As we transition into 2014, investors and analysts are left wondering how the stock market will perform over the next 12 months following a strong 2013. While there is no way of knowing which direction the market will head or to what extent, one analyst has delivered a very positive forecast for the year ahead.
J.P. Morgan's Thomas Lee, chief US equity investment strategist, believes that "there's a one-in-three-chance we're (the S&P 500 Index (SNPINDEX: ^GSPC ) up 30% (in 2014)," citing examples of past "classic" bull markets. As the current bull market enters its sixth year, Lee believes that investor sentiment is the primary driver of prices and should continue to push them higher over the course of 2014.

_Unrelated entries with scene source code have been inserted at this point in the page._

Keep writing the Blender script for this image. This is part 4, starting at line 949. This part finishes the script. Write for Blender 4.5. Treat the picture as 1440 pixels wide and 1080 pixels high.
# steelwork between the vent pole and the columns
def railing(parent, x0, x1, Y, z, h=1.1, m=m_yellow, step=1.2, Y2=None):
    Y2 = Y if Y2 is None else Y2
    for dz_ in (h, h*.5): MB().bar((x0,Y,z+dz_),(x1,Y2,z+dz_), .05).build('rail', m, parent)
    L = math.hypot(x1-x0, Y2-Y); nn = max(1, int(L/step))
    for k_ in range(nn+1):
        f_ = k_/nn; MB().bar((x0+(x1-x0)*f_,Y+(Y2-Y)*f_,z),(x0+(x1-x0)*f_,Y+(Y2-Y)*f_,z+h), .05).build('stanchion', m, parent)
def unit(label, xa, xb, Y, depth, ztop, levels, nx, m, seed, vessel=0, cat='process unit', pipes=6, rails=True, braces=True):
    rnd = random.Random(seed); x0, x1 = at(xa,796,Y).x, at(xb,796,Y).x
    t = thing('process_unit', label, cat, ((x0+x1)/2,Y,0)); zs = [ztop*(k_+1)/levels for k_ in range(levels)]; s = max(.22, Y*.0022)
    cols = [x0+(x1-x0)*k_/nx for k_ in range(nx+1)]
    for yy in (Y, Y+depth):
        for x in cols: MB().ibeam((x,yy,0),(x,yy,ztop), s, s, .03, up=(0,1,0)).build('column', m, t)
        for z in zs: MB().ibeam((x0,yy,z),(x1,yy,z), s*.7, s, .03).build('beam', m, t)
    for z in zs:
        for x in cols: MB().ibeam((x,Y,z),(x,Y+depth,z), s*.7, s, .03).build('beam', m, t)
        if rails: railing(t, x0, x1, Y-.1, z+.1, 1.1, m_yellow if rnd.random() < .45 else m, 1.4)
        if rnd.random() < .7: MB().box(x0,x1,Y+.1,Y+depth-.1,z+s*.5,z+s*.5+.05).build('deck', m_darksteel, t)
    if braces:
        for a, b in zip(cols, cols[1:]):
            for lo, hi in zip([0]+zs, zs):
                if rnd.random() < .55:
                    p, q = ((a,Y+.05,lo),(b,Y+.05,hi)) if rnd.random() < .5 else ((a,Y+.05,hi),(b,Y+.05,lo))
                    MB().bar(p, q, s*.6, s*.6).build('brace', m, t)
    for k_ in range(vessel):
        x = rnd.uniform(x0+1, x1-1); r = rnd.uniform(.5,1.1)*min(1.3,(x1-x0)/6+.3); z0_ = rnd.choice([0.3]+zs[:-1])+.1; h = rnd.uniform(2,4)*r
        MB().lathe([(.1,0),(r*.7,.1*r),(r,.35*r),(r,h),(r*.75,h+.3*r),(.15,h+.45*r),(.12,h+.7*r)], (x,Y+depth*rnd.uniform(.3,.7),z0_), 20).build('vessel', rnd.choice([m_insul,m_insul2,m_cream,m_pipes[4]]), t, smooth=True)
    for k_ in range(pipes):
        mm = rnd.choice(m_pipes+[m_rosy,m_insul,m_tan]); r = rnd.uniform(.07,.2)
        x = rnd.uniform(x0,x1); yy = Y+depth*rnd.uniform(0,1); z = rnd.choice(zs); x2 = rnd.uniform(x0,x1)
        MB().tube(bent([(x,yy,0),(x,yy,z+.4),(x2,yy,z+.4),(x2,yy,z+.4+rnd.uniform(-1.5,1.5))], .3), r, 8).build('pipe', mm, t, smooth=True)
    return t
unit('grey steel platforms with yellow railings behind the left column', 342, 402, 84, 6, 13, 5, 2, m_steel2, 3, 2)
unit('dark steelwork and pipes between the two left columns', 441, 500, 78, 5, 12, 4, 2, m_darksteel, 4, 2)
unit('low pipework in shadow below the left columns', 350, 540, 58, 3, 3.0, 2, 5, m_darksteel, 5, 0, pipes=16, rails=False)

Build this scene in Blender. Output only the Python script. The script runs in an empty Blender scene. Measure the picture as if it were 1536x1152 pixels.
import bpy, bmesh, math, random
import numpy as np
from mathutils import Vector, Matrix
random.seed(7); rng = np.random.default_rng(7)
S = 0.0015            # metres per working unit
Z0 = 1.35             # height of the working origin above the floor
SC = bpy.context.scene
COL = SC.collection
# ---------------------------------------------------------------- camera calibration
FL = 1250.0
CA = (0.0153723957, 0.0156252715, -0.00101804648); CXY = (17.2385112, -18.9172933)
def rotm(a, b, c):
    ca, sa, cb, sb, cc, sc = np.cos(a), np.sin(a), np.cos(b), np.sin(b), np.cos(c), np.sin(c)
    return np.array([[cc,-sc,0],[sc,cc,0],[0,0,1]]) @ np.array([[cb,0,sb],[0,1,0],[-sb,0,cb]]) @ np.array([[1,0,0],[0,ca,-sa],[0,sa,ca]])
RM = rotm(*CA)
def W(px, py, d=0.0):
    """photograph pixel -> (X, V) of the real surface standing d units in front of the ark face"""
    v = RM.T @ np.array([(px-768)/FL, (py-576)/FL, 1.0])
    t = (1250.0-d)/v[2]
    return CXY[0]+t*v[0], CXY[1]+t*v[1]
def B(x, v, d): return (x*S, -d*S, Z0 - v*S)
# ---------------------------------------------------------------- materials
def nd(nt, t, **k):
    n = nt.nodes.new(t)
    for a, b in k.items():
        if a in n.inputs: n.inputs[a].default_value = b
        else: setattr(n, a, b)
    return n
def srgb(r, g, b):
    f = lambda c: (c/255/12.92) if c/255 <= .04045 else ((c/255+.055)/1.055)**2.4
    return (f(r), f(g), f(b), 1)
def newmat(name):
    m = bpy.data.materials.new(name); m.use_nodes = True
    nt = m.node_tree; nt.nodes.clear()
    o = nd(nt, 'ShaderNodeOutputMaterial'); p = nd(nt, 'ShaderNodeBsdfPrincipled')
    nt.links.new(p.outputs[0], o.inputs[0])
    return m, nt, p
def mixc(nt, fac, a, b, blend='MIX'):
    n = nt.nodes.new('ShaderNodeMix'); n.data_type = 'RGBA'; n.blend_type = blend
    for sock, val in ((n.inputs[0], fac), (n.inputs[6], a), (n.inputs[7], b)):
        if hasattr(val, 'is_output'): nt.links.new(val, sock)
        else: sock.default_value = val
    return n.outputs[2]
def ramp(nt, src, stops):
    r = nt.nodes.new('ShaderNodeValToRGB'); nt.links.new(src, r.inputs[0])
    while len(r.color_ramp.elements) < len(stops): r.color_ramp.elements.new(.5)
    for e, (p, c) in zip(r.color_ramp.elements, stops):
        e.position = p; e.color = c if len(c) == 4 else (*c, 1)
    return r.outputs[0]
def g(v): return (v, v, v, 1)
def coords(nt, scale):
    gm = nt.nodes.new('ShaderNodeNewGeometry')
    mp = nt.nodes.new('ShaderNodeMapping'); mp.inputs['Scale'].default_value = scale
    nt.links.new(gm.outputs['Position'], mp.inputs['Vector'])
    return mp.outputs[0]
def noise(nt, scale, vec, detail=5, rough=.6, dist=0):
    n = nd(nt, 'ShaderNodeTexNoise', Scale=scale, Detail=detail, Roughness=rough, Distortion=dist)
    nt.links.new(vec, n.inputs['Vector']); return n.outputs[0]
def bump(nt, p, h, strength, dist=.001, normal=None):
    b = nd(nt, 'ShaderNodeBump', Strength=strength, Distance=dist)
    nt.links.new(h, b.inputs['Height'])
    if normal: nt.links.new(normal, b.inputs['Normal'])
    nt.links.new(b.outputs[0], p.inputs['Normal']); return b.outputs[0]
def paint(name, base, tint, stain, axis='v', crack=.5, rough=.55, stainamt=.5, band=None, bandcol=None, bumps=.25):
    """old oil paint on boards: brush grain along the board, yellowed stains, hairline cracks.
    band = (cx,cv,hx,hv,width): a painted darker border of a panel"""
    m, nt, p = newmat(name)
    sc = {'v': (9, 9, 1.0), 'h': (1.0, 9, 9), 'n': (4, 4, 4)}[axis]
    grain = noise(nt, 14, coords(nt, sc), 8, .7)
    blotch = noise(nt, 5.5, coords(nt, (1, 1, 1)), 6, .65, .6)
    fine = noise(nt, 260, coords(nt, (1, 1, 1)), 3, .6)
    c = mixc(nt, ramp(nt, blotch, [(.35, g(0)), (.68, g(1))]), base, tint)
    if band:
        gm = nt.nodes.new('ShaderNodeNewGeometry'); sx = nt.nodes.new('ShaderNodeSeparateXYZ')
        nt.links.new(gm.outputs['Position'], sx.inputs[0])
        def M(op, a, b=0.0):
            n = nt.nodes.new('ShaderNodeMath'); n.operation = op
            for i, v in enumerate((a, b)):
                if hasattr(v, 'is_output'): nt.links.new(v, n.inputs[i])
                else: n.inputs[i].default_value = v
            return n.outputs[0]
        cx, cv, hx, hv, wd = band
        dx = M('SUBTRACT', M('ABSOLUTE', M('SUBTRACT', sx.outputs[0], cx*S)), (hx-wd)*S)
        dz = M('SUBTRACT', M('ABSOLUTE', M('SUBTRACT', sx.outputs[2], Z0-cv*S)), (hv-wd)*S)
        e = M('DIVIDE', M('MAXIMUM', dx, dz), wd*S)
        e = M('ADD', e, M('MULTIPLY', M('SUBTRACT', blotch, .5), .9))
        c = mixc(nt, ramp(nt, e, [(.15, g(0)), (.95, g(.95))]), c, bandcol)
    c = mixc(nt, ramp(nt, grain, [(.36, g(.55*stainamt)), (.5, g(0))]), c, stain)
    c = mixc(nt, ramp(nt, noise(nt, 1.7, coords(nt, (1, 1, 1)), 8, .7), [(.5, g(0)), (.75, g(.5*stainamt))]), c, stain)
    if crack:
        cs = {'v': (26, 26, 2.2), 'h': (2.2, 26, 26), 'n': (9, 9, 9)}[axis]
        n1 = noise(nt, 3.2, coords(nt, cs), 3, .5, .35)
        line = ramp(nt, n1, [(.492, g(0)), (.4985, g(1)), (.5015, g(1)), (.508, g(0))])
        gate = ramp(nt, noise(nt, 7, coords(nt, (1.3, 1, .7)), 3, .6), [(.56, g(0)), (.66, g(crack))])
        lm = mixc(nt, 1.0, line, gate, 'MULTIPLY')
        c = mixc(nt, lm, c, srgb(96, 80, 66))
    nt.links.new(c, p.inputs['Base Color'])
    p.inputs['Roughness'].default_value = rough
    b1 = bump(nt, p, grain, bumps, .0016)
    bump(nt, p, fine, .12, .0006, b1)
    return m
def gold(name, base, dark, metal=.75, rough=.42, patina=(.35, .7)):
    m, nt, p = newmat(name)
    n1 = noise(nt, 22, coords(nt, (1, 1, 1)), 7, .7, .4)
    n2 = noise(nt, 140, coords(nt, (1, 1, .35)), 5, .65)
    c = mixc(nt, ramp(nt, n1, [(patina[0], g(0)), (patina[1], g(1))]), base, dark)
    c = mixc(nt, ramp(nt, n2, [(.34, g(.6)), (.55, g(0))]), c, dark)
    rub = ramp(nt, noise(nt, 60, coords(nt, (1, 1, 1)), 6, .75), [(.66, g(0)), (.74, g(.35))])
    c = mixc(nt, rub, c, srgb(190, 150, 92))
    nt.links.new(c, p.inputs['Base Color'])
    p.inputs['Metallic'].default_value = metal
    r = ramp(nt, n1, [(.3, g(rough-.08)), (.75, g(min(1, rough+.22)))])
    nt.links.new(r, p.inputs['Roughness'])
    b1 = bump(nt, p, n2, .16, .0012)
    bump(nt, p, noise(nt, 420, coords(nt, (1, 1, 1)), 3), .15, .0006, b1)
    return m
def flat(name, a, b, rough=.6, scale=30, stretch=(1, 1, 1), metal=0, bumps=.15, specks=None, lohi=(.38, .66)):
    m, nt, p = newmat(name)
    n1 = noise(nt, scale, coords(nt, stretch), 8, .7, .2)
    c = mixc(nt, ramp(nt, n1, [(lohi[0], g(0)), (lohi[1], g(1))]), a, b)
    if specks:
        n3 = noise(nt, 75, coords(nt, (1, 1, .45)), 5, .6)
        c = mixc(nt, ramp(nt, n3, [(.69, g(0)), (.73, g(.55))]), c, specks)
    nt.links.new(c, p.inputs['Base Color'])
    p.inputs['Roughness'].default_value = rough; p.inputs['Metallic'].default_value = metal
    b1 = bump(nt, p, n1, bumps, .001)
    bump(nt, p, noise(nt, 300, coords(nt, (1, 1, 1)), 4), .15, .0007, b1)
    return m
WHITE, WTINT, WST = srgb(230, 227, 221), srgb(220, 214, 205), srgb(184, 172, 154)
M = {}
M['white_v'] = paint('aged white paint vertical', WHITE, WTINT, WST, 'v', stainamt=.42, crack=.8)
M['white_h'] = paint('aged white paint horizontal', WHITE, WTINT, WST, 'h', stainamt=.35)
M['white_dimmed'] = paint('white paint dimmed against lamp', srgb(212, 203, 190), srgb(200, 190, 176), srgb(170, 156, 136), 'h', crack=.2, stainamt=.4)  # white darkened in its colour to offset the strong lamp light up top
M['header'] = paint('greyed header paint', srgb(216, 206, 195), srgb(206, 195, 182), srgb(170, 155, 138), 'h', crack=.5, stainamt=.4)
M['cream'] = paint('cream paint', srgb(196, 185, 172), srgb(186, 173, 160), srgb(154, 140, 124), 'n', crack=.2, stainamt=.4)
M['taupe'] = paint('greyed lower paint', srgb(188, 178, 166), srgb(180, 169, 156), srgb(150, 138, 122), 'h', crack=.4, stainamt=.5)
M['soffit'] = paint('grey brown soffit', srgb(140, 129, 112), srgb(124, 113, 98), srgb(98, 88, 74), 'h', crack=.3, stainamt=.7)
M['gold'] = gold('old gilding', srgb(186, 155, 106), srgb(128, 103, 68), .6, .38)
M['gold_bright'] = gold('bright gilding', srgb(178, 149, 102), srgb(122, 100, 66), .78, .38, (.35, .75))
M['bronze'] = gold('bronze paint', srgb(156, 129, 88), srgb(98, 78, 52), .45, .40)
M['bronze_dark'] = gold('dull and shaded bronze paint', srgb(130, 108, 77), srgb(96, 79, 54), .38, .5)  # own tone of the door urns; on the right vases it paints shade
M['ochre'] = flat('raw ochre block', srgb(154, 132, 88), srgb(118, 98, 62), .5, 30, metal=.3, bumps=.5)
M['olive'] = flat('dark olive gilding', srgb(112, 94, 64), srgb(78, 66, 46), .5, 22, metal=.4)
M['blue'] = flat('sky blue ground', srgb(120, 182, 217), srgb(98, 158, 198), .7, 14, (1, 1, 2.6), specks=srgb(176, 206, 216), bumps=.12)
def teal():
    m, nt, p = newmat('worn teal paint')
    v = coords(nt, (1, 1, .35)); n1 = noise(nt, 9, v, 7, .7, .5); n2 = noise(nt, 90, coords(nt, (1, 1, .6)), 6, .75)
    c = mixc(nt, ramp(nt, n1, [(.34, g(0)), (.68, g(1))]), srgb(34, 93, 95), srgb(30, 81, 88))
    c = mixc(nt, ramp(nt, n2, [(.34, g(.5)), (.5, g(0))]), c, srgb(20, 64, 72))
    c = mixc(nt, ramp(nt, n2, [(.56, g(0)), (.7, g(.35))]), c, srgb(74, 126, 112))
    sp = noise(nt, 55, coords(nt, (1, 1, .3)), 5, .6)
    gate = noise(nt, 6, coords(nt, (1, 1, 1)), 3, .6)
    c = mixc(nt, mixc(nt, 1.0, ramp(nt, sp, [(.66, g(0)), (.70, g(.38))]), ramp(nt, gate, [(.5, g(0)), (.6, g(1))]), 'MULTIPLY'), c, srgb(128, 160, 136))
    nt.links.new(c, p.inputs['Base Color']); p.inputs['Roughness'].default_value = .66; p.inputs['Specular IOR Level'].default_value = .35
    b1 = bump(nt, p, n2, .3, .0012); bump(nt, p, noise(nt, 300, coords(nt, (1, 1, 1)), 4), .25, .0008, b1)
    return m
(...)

Given the strong positive correlation between the United States' S&P index and Australia's S&P/ASX 200 (Index: ^AXJO) over the last 12 months, this is likely to indirectly boost Australian equities. The benchmark index finished up over 15% last year, closing at 5352.2 points on Tuesday – just 1.9% below its five-year high.
Investors choosing to wait for prices to come down before buying stocks should remind themselves of the gains that have been made over the last few years. Those who chose to wait on the sidelines for cheaper entry points have missed out on a 34% increase since June 2012, not to mention the dividends that have been paid by some of Australia's largest corporations.
Foolish takeaway
Instead of waiting for prices to drop, investors should find strong companies that are trading at discounted prices and hold onto them for the long-term – thus taking advantage of their growth opportunities as well as any dividends paid. Companies such as Collection House (ASX: CLH), Coca-Cola Amatil (ASX: CCL), NIB Holdings (ASX: NHF) or Telstra (ASX: TLS) are perfect places for investors to start.